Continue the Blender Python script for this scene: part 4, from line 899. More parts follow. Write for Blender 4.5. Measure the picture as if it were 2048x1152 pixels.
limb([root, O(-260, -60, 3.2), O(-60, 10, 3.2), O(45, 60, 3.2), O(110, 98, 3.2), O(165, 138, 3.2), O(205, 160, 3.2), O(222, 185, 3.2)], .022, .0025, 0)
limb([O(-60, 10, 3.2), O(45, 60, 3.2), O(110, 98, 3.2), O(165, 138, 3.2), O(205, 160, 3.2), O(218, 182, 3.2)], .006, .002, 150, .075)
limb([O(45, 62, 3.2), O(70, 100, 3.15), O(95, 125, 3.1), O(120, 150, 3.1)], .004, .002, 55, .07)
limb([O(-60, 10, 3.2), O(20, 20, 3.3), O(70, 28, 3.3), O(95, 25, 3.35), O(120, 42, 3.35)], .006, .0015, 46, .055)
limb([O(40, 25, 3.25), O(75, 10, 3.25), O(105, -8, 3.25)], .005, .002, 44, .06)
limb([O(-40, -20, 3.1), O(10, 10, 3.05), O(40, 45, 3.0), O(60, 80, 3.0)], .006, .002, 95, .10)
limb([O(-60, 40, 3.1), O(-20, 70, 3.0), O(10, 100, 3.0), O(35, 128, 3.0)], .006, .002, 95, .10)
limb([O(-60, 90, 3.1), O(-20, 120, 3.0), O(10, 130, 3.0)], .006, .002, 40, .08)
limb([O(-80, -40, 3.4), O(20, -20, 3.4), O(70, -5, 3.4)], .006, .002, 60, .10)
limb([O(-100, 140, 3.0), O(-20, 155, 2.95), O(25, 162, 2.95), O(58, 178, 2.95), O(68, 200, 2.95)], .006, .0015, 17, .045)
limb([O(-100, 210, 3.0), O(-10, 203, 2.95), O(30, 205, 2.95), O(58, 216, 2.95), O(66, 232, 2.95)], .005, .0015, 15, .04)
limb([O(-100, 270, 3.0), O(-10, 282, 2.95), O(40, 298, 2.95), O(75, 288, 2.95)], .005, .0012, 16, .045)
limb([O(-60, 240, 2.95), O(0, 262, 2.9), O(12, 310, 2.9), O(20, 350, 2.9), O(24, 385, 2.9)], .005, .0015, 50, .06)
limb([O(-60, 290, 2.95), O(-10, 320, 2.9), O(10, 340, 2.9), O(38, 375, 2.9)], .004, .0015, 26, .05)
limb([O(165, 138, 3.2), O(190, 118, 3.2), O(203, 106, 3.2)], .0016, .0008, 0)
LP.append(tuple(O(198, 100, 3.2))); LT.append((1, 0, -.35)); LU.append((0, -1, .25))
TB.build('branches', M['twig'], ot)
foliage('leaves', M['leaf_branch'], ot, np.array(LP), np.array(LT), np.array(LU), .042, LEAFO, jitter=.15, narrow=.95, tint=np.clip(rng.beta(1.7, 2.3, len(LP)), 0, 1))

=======

● **Work instructions**
Restate the data above exactly, keeping each word as it stands.

● **Expected answer**
Continue the Blender Python script for this scene: part 4, from line 899. More parts follow. Write for Blender 4.5. Measure the picture as if it were 2048x1152 pixels.
limb([root, O(-260, -60, 3.2), O(-60, 10, 3.2), O(45, 60, 3.2), O(110, 98, 3.2), O(165, 138, 3.2), O(205, 160, 3.2), O(222, 185, 3.2)], .022, .0025, 0)
limb([O(-60, 10, 3.2), O(45, 60, 3.2), O(110, 98, 3.2), O(165, 138, 3.2), O(205, 160, 3.2), O(218, 182, 3.2)], .006, .002, 150, .075)
limb([O(45, 62, 3.2), O(70, 100, 3.15), O(95, 125, 3.1), O(120, 150, 3.1)], .004, .002, 55, .07)
limb([O(-60, 10, 3.2), O(20, 20, 3.3), O(70, 28, 3.3), O(95, 25, 3.35), O(120, 42, 3.35)], .006, .0015, 46, .055)
limb([O(40, 25, 3.25), O(75, 10, 3.25), O(105, -8, 3.25)], .005, .002, 44, .06)
limb([O(-40, -20, 3.1), O(10, 10, 3.05), O(40, 45, 3.0), O(60, 80, 3.0)], .006, .002, 95, .10)
limb([O(-60, 40, 3.1), O(-20, 70, 3.0), O(10, 100, 3.0), O(35, 128, 3.0)], .006, .002, 95, .10)
limb([O(-60, 90, 3.1), O(-20, 120, 3.0), O(10, 130, 3.0)], .006, .002, 40, .08)
limb([O(-80, -40, 3.4), O(20, -20, 3.4), O(70, -5, 3.4)], .006, .002, 60, .10)
limb([O(-100, 140, 3.0), O(-20, 155, 2.95), O(25, 162, 2.95), O(58, 178, 2.95), O(68, 200, 2.95)], .006, .0015, 17, .045)
limb([O(-100, 210, 3.0), O(-10, 203, 2.95), O(30, 205, 2.95), O(58, 216, 2.95), O(66, 232, 2.95)], .005, .0015, 15, .04)
limb([O(-100, 270, 3.0), O(-10, 282, 2.95), O(40, 298, 2.95), O(75, 288, 2.95)], .005, .0012, 16, .045)
limb([O(-60, 240, 2.95), O(0, 262, 2.9), O(12, 310, 2.9), O(20, 350, 2.9), O(24, 385, 2.9)], .005, .0015, 50, .06)
limb([O(-60, 290, 2.95), O(-10, 320, 2.9), O(10, 340, 2.9), O(38, 375, 2.9)], .004, .0015, 26, .05)
limb([O(165, 138, 3.2), O(190, 118, 3.2), O(203, 106, 3.2)], .0016, .0008, 0)
LP.append(tuple(O(198, 100, 3.2))); LT.append((1, 0, -.35)); LU.append((0, -1, .25))
TB.build('branches', M['twig'], ot)
foliage('leaves', M['leaf_branch'], ot, np.array(LP), np.array(LT), np.array(LU), .042, LEAFO, jitter=.15, narrow=.95, tint=np.clip(rng.beta(1.7, 2.3, len(LP)), 0, 1))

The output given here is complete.